Reviews

The Shape of the Table (Cockpit Theatre)

‘A lucid, witty paradigm of what happened in the Velvet Revolution’

The cast of The Shape of the Table (US production)
The cast of The Shape of the Table (US production)
© Right Image Photography

In what feels like a great gesture of cultural goodwill, a small American theatre company – Burning Coal, based in North Carolina – has booked itself into the Cockpit off Lissom Grove to revive what they call David Edgar's Iron Curtain Trilogy.

The short two-week season marks the 25th anniversary of the fall of the Berlin Wall, the end of Communism, which might have proved a slightly inconvenient occurrence for a playwright of Edgar's political stamp. But he's far too clever and engaged an artist to have let that stop him ruminating on the consequences.

The Shape of the Table is a lucid, witty paradigm of what happened in the Velvet Revolution in Czechoslovakia in 1989; I was visiting Prague (and the banned, dissident theatre) earlier that year, Vaclav Havel was still in prison, and Edgar, who knows, was probably writing the first half of the play.

It's all talk and all set in a single room with a large table. The original National Theatre production clearly invoked the baroque castle palace with tall windows and gilded furniture; in the Cockpit, a single chandelier flickers above the suited jostling of factions, deal-making and Edgar's unrivalled ability to make committee-speak sound interesting.

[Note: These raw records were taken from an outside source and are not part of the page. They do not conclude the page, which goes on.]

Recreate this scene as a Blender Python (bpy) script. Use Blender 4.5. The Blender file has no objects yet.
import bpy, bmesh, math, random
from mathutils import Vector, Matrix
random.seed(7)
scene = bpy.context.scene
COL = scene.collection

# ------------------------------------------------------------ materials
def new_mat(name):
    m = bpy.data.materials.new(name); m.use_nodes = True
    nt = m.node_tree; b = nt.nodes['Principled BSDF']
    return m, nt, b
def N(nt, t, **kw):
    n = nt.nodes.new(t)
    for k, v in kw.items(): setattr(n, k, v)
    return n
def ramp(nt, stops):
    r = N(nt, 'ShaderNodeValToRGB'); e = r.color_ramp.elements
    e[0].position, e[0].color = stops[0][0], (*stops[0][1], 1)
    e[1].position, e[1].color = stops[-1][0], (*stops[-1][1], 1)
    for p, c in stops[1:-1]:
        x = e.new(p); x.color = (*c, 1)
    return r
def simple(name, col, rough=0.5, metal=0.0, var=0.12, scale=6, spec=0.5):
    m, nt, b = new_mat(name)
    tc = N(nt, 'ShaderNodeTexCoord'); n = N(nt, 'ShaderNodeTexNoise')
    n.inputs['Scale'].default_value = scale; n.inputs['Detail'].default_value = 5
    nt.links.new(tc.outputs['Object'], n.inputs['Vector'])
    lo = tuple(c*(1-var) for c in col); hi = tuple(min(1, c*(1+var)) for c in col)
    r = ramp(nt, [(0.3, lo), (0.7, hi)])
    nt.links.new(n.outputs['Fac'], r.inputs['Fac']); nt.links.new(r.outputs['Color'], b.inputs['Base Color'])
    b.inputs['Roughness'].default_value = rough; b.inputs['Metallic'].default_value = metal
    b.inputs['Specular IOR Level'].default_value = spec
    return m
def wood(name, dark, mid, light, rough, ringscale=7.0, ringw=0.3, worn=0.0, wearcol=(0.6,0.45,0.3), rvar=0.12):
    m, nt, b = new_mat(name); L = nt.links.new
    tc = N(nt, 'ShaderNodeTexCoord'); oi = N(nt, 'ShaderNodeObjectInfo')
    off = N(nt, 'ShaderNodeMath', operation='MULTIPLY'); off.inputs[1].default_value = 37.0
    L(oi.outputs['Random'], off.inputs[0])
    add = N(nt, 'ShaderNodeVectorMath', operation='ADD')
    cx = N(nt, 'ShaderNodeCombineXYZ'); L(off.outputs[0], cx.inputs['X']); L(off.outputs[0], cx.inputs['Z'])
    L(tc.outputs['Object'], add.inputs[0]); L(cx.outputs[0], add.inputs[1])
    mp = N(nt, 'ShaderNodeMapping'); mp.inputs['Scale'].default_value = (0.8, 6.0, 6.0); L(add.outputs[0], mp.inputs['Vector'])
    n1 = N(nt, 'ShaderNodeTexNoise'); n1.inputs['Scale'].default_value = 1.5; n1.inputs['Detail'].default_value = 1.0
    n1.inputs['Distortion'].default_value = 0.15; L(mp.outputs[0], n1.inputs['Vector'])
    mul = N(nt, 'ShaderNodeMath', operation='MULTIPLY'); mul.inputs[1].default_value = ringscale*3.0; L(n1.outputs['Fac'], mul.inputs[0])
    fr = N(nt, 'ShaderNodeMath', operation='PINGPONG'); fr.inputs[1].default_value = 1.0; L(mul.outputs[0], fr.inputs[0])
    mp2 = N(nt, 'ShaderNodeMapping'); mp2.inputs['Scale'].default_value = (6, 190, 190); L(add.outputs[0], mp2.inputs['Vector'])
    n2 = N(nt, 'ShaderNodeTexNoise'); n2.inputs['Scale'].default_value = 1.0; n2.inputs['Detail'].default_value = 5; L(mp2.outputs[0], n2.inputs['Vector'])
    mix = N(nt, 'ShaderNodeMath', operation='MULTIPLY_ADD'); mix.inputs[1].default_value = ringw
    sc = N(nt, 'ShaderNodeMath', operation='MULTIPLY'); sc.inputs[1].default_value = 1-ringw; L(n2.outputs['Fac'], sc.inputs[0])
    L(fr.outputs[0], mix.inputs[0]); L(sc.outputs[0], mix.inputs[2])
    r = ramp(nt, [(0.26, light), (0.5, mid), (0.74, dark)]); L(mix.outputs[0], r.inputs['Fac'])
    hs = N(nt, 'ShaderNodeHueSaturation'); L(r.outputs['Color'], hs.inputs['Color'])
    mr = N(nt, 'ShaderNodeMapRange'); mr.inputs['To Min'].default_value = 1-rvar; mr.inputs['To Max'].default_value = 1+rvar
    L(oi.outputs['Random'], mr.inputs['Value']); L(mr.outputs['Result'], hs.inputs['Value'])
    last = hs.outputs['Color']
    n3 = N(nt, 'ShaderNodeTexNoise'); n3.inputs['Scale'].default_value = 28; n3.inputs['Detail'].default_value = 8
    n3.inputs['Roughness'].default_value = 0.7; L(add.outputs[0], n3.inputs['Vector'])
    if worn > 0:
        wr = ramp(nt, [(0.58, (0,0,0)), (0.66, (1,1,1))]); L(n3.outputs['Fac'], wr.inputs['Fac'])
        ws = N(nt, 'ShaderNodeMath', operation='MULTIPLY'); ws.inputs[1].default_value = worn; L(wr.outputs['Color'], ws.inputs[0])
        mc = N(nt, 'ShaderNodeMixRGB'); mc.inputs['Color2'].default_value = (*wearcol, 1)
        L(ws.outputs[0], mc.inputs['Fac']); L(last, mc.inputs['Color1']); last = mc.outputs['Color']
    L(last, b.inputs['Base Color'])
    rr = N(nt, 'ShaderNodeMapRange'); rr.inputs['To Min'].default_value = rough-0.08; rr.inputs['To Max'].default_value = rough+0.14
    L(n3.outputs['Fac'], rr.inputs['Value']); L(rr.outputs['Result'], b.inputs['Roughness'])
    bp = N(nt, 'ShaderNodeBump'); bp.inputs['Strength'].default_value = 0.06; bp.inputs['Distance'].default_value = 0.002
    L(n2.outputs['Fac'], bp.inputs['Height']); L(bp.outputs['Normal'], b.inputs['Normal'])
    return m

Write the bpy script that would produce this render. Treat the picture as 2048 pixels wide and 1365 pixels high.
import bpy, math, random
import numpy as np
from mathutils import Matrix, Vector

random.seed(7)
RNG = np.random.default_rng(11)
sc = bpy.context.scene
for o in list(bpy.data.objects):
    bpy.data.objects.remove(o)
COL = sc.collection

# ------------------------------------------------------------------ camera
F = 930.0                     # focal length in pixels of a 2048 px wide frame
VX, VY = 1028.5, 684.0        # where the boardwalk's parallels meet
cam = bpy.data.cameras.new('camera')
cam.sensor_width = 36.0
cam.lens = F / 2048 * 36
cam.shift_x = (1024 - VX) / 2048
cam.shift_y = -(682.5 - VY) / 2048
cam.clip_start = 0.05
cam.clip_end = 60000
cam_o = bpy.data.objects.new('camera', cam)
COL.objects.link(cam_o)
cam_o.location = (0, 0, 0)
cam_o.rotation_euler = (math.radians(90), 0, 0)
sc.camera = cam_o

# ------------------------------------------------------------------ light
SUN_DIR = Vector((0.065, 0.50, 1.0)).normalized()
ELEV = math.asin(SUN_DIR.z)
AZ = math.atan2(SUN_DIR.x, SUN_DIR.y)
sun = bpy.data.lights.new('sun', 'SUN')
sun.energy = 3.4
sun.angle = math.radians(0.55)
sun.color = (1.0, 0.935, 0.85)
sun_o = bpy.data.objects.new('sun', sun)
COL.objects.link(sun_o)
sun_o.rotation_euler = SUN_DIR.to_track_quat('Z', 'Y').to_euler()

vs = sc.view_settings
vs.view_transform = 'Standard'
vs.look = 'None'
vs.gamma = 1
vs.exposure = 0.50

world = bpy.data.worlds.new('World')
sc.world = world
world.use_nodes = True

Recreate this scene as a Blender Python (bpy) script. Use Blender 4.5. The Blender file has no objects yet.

There's the Havel figure's Public Platform party, the National Peasants party, the doomed Russian-approved prime minister and the weaselly new communications minister carving up the future while the crowds mass on the street outside and the old guard bite the bullets instead of firing them.

The first act closes with the surprise return of the Communist first secretary, a Dubcek-style reforming grandee, and then we see the tentative formation of a new government of national understanding, with concomitant fears of Americanisation – burgers and coca cola – homeless people in cardboard villages, the hint of a global video boom and cultural homogeneity. Did the country get "back to normal," are things better? Are they anywhere?

Jerome Davis's production – with smooth, supple performances from Marc Carver as the outgoing prime minister, Michael Kaplan, and Randolph Curtis Rand as the returning first secretary, Victor Spassov – lays out the play's arguments admirably, though the rearrangement of the rectangular table into a three-sided bare-boards conference facility causes blocking problems and too many backs to the fore.

Pavel Prus, the dissident writer, is given a febrile intensity by Brian Linden that sometimes suggests the whole play should have been about him. Instead, it's about the practical politics in the re-birth of democracy, that small thing; and more to come in the next two plays set in the Balkans and a newly independent post-Soviet government.